自身がマネージャーを務めるアメフト部の西村豪哲(右)と、女子バスケ部の高田汐織(左)に挟まれ、笑顔の柏原
「6月にアメフト部のマネージャーをやっていることを発表した時も、引退して2カ月経っていたのに意外と話題になっていたので、『ちょっと面白いことができるのかな』と思いました。今回の取材も、写真撮影は『アメフト部と、バスケットボール部(富士通レッドウェーブ)の選手も一緒に』とわがままを言わせてもらいましたよね(笑)。そこには、僕がその2人と並んでいるのを見た人が、『面白いと思ってくれるんじゃないか』という狙いがあったんです。
箱根駅伝で注目してもらって、ここまで陸上競技を続けてきたからこそ、そのギャップを生じさせることができる。競技者としては大成しませんでしたが、僕だからできる”次の一手”は何なのか、楽しく探させてもらえています」
“山の神”として過度に注目されたことで抱いた他人への恐怖心を、富士通陸上部での5年間で克服した経験も大きなプラスになっている。
「世間の人が何を考えているか、理解することが嫌だったこともあるんですけど、今ではその必要性をすごく感じています。『この人は何を考えてこう言っているのだろう』『この人は僕に何を求めているんだろう』というのを、冷静に考えられるようになりました。現役時代にメディア対応に苦慮したことを含め、いろいろな苦しい経験をしたことが、僕の思考力を鍛えてくれたんだと思います」
マネージャー業務をやり始めてから、「柏原さんは現役時代にあれだけ活躍したのに、今はこんな仕事をしていて『何やってるんだろう』と思わないんですか」と質問されたこともあるという。しかし、それも”純粋な疑問”として受け入れることができた。それだけ、自分に興味を抱いている証拠だと。

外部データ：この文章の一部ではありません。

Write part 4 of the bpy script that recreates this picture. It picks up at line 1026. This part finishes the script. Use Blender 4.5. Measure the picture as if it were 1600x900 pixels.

柏原の意識は、富士通のアメフト部やバスケットボール部、さらに、社会人スポーツ全体をどう盛り上げていくかに向いている。少しでも集客力を高めようと、自身のつらい時期を支えてくれた、ゲームやアニメ、漫画などのサブカルチャーも取り入れることができないか、検討している最中だ。
「そういった分野は、あまりアスリートと結びつかないイメージがある人も多いと思うんですけど、自分がメディアを通して魅力を伝えたことで、『柏原も好きなんだ。意外と近い業界だな』と感じてくれた人もいると思うんです。サブカルチャーとスポーツを連動させるイベントなどで、これまでスポーツに縁がなかった人たちも巻き込んでいけたらいいですね。

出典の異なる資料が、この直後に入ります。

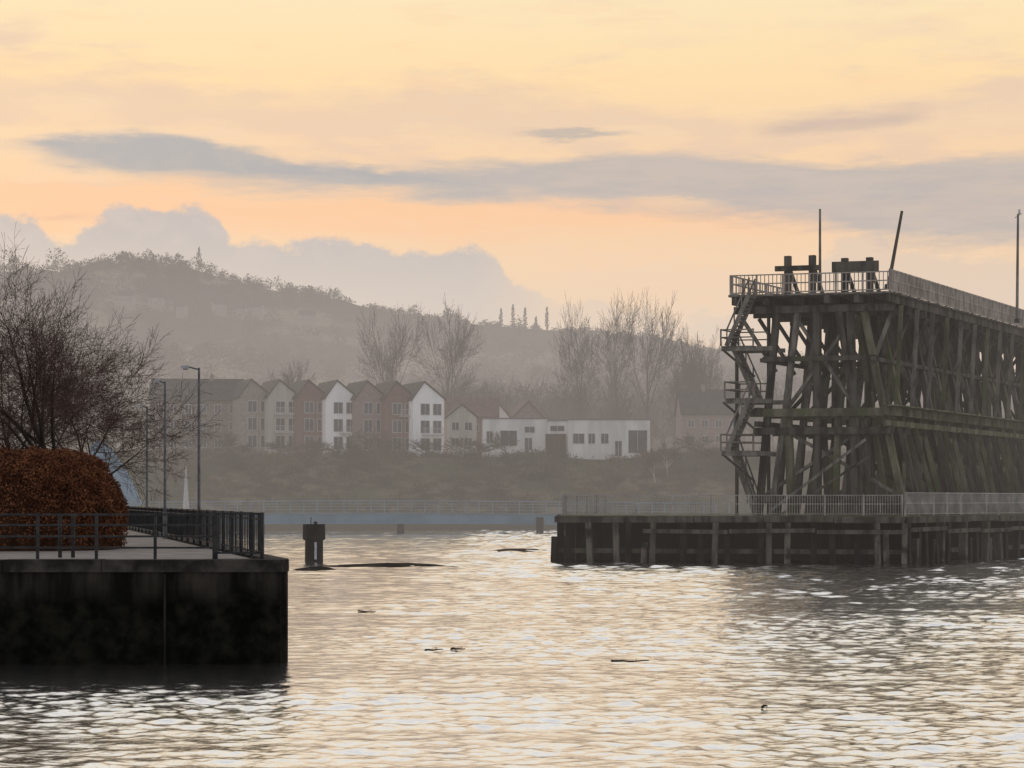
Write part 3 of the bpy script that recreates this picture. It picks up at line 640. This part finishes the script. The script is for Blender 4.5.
# ------------------------------------------------------------------ jetty (lower platform)
JT=3.0
P1=V((wx(558,128),128));P2=V((wx(905,124),124));P3=V((wx(1160,160),160));P4=V((wx(1160,190),190));P5=V((wx(600,146),146));P6=V((wx(562,138),138))
jr=empty('timber_jetty',(P2.x,P2.y,0))
poly=[P1,P2,P3,P4,P5,P6]
MB().prism([tuple(p) for p in poly],JT-.22,JT).build('deck',TM,jr)
eb=MB();wb=MB();rng=random.Random(31)
for a,b_ in ((P1,P2),(P2,P3),(P6,P1)):
    L=(b_-a).length;d=(b_-a).normalized();n=V((d.y,-d.x));k=max(1,int(L/4.2))
    for i in range(k):
        u0=a+d*(i*L/k+.03);u1=a+d*((i+1)*L/k-.03);zz=JT-.2+rng.uniform(-.05,.03);eb.beam((u0.x+n.x*.12,u0.y+n.y*.12,zz),(u1.x+n.x*.12,u1.y+n.y*.12,zz),.22,.40)
for a,b_ in ((P1,P2),(P2,P3)):
    L=(b_-a).length;d=(b_-a).normalized();n=V((d.y,-d.x));k=max(1,int(L/5))
    for i in range(k):
        if rng.random()<.2:continue
        u0=a+d*(i*L/k+.05);u1=a+d*((i+1)*L/k-.05);zz=2.05+rng.uniform(-.1,.1);wb.beam((u0.x+n.x*.45,u0.y+n.y*.45,zz),(u1.x+n.x*.45,u1.y+n.y*.45,zz+rng.uniform(-.08,.08)),.18,.26)
    wb.beam((a.x-n.x*.2,a.y-n.y*.2,.75),(b_.x-n.x*.2,b_.y-n.y*.2,.75),.2,.3)
eb.build('edge_beam',TD,jr);wb.build('waling',TD,jr)
for a,b_,spc in ((P1,P2,.9),(P2,P3,.8)):
    d=(b_-a).normalized();n=V((d.y,-d.x));L=(b_-a).length;k=int(L/spc)
    for i in range(k+1):
        if rng.random()<.2:continue
        p=a+d*(i*L/k+rng.uniform(-.3,.3));w_=rng.uniform(.3,.7);top=JT-.43-(0 if rng.random()<.5 else rng.uniform(.1,1.3))
        q=p+n*rng.uniform(.08,.2);tl=rng.uniform(-.16,.16)
        MB().beam((q.x+tl,q.y,-1.2),(q.x,q.y,top),w_,.36,up=(d.x,d.y,0)).build('pile',PL if rng.random()<.4 else (TD if rng.random()<.3 else WD),jr)
for off in (1.2,4.5):
    bk=MB()
    for a,b_ in ((P1,P2),(P2,P3)):
        d=(b_-a).normalized();n=V((d.y,-d.x));L=(b_-a).length;k=int(L/1.2)
        for i in range(k+1):
            p=a+d*(i*L/k)-n*off
            bk.beam((p.x,p.y,-1.2),(p.x,p.y,JT-.23),.5,.4,up=(0,1,0))
        if off>4:bk.beam((a.x-n.x*off,a.y-n.y*off,1.3),(b_.x-n.x*off,b_.y-n.y*off,1.3),.25,2.9)
    bk.build('inner_piles',WD,jr)
tag(jr,'low timber jetty on piles at the foot of the tall trestle','jetty')
railing('wire_fence',[(P1.x+.3,P1.y+.4,JT),(P2.x-.1,P2.y+.35,JT)],1.35,2.3,(1.3,.75,.12),.16,WIRE,.09,.04,'pale wire fence along the front of the low jetty','fence',bw=.026,pm=WIRE)
railing('wire_fence',[(P2.x+.1,P2.y+.45,JT),(P3.x-.4,P3.y+.2,JT)],1.5,2.0,(1.45,.8,.12),.14,WIRE,.11,.06,'denser pale fence along the jetty to the right of its corner','fence',bw=.04,pm=TP)
railing('wire_fence',[(P1.x+.3,P1.y+.6,JT),(P6.x+.3,P6.y-.1,JT),(P5.x+.4,P5.y-.3,JT)],1.35,2.2,(1.3,.12),.2,WIRE,.09,.04,'pale wire fence around the left end and back of the low jetty','fence',bw=.026)
# ------------------------------------------------------------------ trestle
A=V((24.2,128));E=V((-.968,.252));D_=V((.494,.870))
def P(s,t,z):
    q=A+E*s+D_*t;return V((q.x,q.y,z))
D3=V((D_.x,D_.y,0));E3=V((E.x,E.y,0))
tr=empty('timber_trestle',tuple(P(5,0,3)))
TL=43.5;ZT=17.4
pk=MB();t=-.5
rng=random.Random(77)
while t<TL:
    pk.beam(P(-.35+rng.uniform(-.05,.05),t+.14,ZT-.06),P(10.2+rng.uniform(-.05,.05),t+.14,ZT-.06),.26,.12);t+=.29
pk.build('deck',TS,tr)
for s in (0.0,1.9,3.8,5.8,7.8,9.8):
    MB().beam(P(s,-.35+rng.uniform(-.2,.1),ZT-.4),P(s,TL,ZT-.4),.34,.52).build('girder',TD,tr)
def rk(z):return 1.8-2.7*(16.3-z)/13.3
def lk(z):return 7.4+1.1*(16.3-z)/13.3
NB=13;SPB=3.3
for i in range(NB):
    t=.5+SPB*i
    cap=MB().beam(P(-.25,t,16.45),P(10.15,t,16.45),.42,.46).build('bent_cap',TD,tr)
    jt=lambda:rng.uniform(-.10,.10)
    legs=[(rk(16.3),rk(-1),16.2),(2.5,2.2,16.2),(4.8,4.8,16.2),(lk(16.3),lk(-1),16.2),(3.3,.6,16.2),(5.9,8.2,16.2),(3.4,3.7,9.6)]+([(6.6,6.2,9.6),(1.4,1.6,9.6)] if i%2==0 else [])
    for n_,(s0,s1,zt) in enumerate(legs):
        w_=rng.uniform(.32,.46)
        MB().beam(P(s1+jt(),t+jt(),-1),P(s0+jt(),t,zt),w_,w_*1.0,up=D3).build('leg',TD if rng.random()<.6 else (TM if rng.random()<.6 else TS),cap)
    for z,a,b_,h in ((13.2,rk(13.2)-.4,lk(13.2)+.5,.32),(9.7,rk(9.7)-.7,lk(9.7)+1.0,.52),(8.5,rk(8.4)-.5,lk(8.4)+.7,.46),(4.1,rk(4.1)-.5,lk(4.1)+.6,.42)):
        if z==13.2 and i%2:continue
        MB().beam(P(a,t-.32,z),P(b_,t-.32,z),.24,h).build('cross_beam',TM if z==9.7 else TD,cap)
    br=[((.0,16.2),(1.2,13.0)),((9.9,16.2),(7.5,12.4))]
    if i%4==0:br+=[((2.2,9.8),(6.3,16.1)),((6.9,9.8),(2.3,16.1)),((rk(4.2),4.2),(6.5,8.3)),((lk(4.2),4.2),(2.3,8.3))]
    else:br+=[((rk(4.2),4.2),(4.9,8.3)),((lk(9.8),9.8),(4.8,13.1))]
    for (s0,z0),(s1,z1) in br:
        MB().beam(P(s0,t+.3,z0),P(s1,t+.3,z1),.2,.28,up=D3).build('brace',TS if i==0 else TD,cap)
for z,off_,m,h,w_ in ((9.75,.35,TM,.54,.34),(8.95,.32,TM,.36,.24),(13.1,.3,TD,.26,.22),(4.0,.35,TM,.42,.3)):
    MB().beam(P(rk(z)-off_,-.5,z),P(rk(z)-off_,TL-.5,z),w_,h).build('waling',m,tr)
    MB().beam(P(lk(z)+off_,-.5,z),P(lk(z)+off_,TL-.5,z),w_,h).build('waling',TD,tr)
wk=MB();wk.beam(P(rk(9.9)-.75,-.5,10.07),P(rk(9.9)-.75,TL-.5,10.07),1.0,.08);wk.build('mid_walkway',TM,tr)
for i in range(NB-1):
    t=.5+SPB*i
    a,b_=((t,9.9),(t+SPB,16.1)) if i%2==0 else ((t+SPB,9.9),(t,16.1))
    MB().beam(P(rk(a[1])-.2,a[0],a[1]),P(rk(b_[1])-.2,b_[0],b_[1]),.16,.26,up=E3).build('side_brace',TS if i%2 else TD,tr)
    MB().beam(P(-.25,t+.1,16.2),P(rk(14)-.1,t+1.2,14.0),.16,.24,up=E3).build('side_brace',TD,tr)
    MB().beam(P(rk(4.2)-.15,t,4.2),P(rk(8.8)-.15,t+SPB,8.8),.16,.24,up=E3).build('side_brace',TM,tr)
for i in range(NB):
    t=2.1+SPB*i
    MB().beam(P(-.15,t,16.7),P(rk(9.9)-.25,t+.2,9.9),.26,.28,up=E3).build('outer_raker',TM if i%3==0 else TS,tr)
    for dt in (0,1.6):
        MB().beam(P(rk(8.8)-.3,t+dt,8.8),P(rk(3)-.5,t+dt+.1,3),.26,.28,up=E3).build('outer_raker',TM if i%2 else TD,tr)
MB().beam(P(7.2,-1.0,3.3),P(1.2,-.7,7.9),.12,.18).build('raking_strut',TS,tr)
MB().beam(P(6.4,-1.1,3.1),P(.8,-.8,6.9),.12,.16).build('raking_strut',TD,tr)
railing('end_railing',[tuple(P(-.2,-.35,ZT)),tuple(P(10.05,-.35,ZT))],1.3,1.7,(1.27,.7,.12),.26,TP,.12,.075,parent=tr,bw=.05)
railing('side_railing',[tuple(P(-.2,-.3,ZT)),tuple(P(-.2,TL,ZT))],1.45,2.0,(1.4,.75,.12),.3,TP,.13,.09,parent=tr,bw=.08)
railing('side_railing',[tuple(P(10.05,-.2,ZT)),tuple(P(10.05,TL,ZT))],1.3,2.0,(1.27,.75,.12),.5,TP,.13,.09,parent=tr,bw=.06)
def buffer(s0,w_,h,bz,bh,t=.6):
    b=MB().beam(P(s0-.7,t,ZT+bz),P(s0+w_+.7,t,ZT+bz),.35,bh).build('buffer_beam',TD,tr)
    for s in (s0,s0+w_):
        MB().beam(P(s,t+.38,ZT),P(s,t+.38,ZT+h),.4,.36,up=D3).build('post',TD,b)
        MB().beam(P(s,t+.55,ZT+h*.75),P(s,t+2.4,ZT+.1),.22,.22,up=E3).build('strut',TD,b)
buffer(5.2,1.6,2.6,1.75,.32);buffer(1.5,1.6,2.35,1.75,.66)
def flight(sa,za,sb,zb,t0,t1):
    b=MB()
    for t in (t0,t1):b.beam(P(sa,t,za),P(sb,t,zb),.10,.30,up=E3)
    n=int(abs(za-zb)/.26)
    for i in range(1,n):
        k=i/n;p=P(sa+(sb-sa)*k,t0+.06,za+(zb-za)*k);q=P(sa+(sb-sa)*k,t1-.06,za+(zb-za)*k);b.beam(p,q,.3,.07)
    o=b.build('stair_flight',TS,tr)
    h=MB()
    for t in (t0-.02,t1+.02):
        h.beam(P(sa,t,za+1),P(sb,t,zb+1),.07,.10)
        for k in (.02,.34,.66,.98):
            s=sa+(sb-sa)*k;z=za+(zb-za)*k;h.beam(P(s,t,z),P(s,t,z+1.05),.08,.08,up=E3)
    h.build('handrail',TS,o)
def landing(s0,s1,z,t0,t1):
    b=MB();k=int((s1-s0)/.22)
    for i in range(k):b.beam(P(s0+(i+.5)*(s1-s0)/k,t0,z-.04),P(s0+(i+.5)*(s1-s0)/k,t1,z-.04),.19,.07)
    for t in (t0+.1,t1-.1):b.beam(P(s0-1.2,t,z-.2),P(s1,t,z-.2),.12,.28)
    o=b.build('stair_landing',TS,tr);h=MB()
    for (a,b_) in (((s0,t0),(s1,t0)),((s1,t0),(s1,t1)),((s0,t1),(s1,t1))):
        for zz in (1.05,.55):h.beam(P(a[0],a[1],z+zz),P(b_[0],b_[1],z+zz),.07,.08)
    for (s,t) in ((s0,t0),(s1,t0),(s1,t1),(s0,t1)):h.beam(P(s,t,z),P(s,t,z+1.1),.1,.1,up=E3)
    h.build('landing_railing',TS,o)
LZ=[ZT,14.0,10.6,7.2,JT]
for k,z in enumerate(LZ[1:-1]):landing(8.1,10.2-(.25 if k==1 else 0),z,-1.55,.9)
for k in range(4):
    a_,b_=(8.35,9.85) if k%2==0 else (9.85,8.35)
    flight(a_,LZ[k],b_,LZ[k+1],-1.5 if k%2==0 else -.5,-.6 if k%2==0 else .4)
for s,z1 in ((8.05,16.9),(10.15,14.0)):
    MB().beam(P(s,.95,JT),P(s,.95,z1),.18,.18,up=D3).build('stair_post',TD,tr)
for k in range(3):
    MB().beam(P(10.1,-1.45,LZ[k+1]-.25),P(8.2,-1.0,LZ[k+1]-2.0),.12,.16,up=D3).build('stair_bracket',TD,tr)
tag(tr,'tall weathered timber coal trestle with zigzag stairs at its end','trestle')
def pole(px,py0,py1,Yd,lean,r0,lab,topthing=False,m=TS):
    a=at(px,py1,Yd);b_=at(px+lean,py0,Yd);r=empty('pole',a)
    MB().tube(a,b_,r0,r0*.7,8).build('shaft',m,r)
    MB().tube(a-V((0,0,.05)),a+V((0,0,.25)),r0*1.9,r0*1.7,8).build('socket',BLK,r)
    if topthing:
        MB().beam(b_+V((-.25,0,-.3)),b_+V((.3,0,.05)),.06,.06).tube(b_+V((.1,0,0)),b_+V((.1,0,.35)),.1,.07,8).build('insulator',LGT,r)
    tag(r,lab,'pole','poles on top of the trestle')
pole(820,209,290,131,0,.10,'thin upright pole on the trestle between the two buffer frames')
pole(888,211,288,131,14,.13,'leaning timber pole on the trestle above its near corner',m=TD)
pole(1017,214,322,152,1,.12,'tall upright pole on the trestle at the right edge of the view',True)
def drift(px,py,Lp,seed,lab,br=True):
    Yd=CZ*F/(py-500);L=Lp/F*Yd;x=wx(px,Yd);b=MB();rg=random.Random(seed);p=V((x-L/2,Yd,.05));n=6;r_=.03
    for i in range(n):
        q=p+V((L/n,rg.uniform(-.05,.05),rg.uniform(-.02,.02)));q.z=max(.02,min(.08,q.z));b.tube(p,q,r_*(1-.1*i),r_*(1-.1*(i+1)),6)
        if br and i==3:b.tube(q,q+V((rg.uniform(-.06,.1),rg.uniform(-.1,.1),rg.uniform(.03,.07))),.012,.005,5)
        p=q
    o=b.build('driftwood',LOG);tag(o,lab,'driftwood','driftwood floating on the river')
drift(434,652,18,1,'floating branch in the centre foreground, longer left piece');drift(458,651,14,2,'short floating stick just right of the centre branch');drift(630,663,38,3,'long thin driftwood branch right of centre');drift(367,612,18,4,'dark driftwood piece farther off, left of centre');drift(765,710,6,5,'tiny scrap of driftwood in the right foreground',False)
# ------------------------------------------------------------------ camera
cd=bpy.data.cameras.new('Camera');cd.sensor_width=36;cd.lens=F/1024*36;cd.shift_y=116/1024;cd.clip_start=.5;cd.clip_end=20000
co=bpy.data.objects.new('Camera',cd);C.objects.link(co);co.location=(0,0,CZ);co.rotation_euler=(R(90),0,0);SC.camera=co
SC.view_settings.view_transform='Standard';SC.view_settings.look='None';SC.view_settings.exposure=0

まずは、そのスポーツを知ってもらうことが大事。試合を見て魅力を感じてくれれば、ルールを覚えようとする人や、プレーする選手の気持ちや考え方に興味を持ってくれる人も出てくると思います。うちは大企業ですから、やるとなれば大きな取り組みができるでしょうし、そこで僕もうまく露出していければと考えているんですが……。そこは、上司などさまざまな人の意見をしっかり聞いて、自分の力の使い方を間違えないようにやっていきたいです」
“山の神”として名を広めた自分を受け入れ、新たな道を走り始めた柏原。現役時代に負けない情熱がスポーツ界をどう変えていくのか。その動向に注目したい。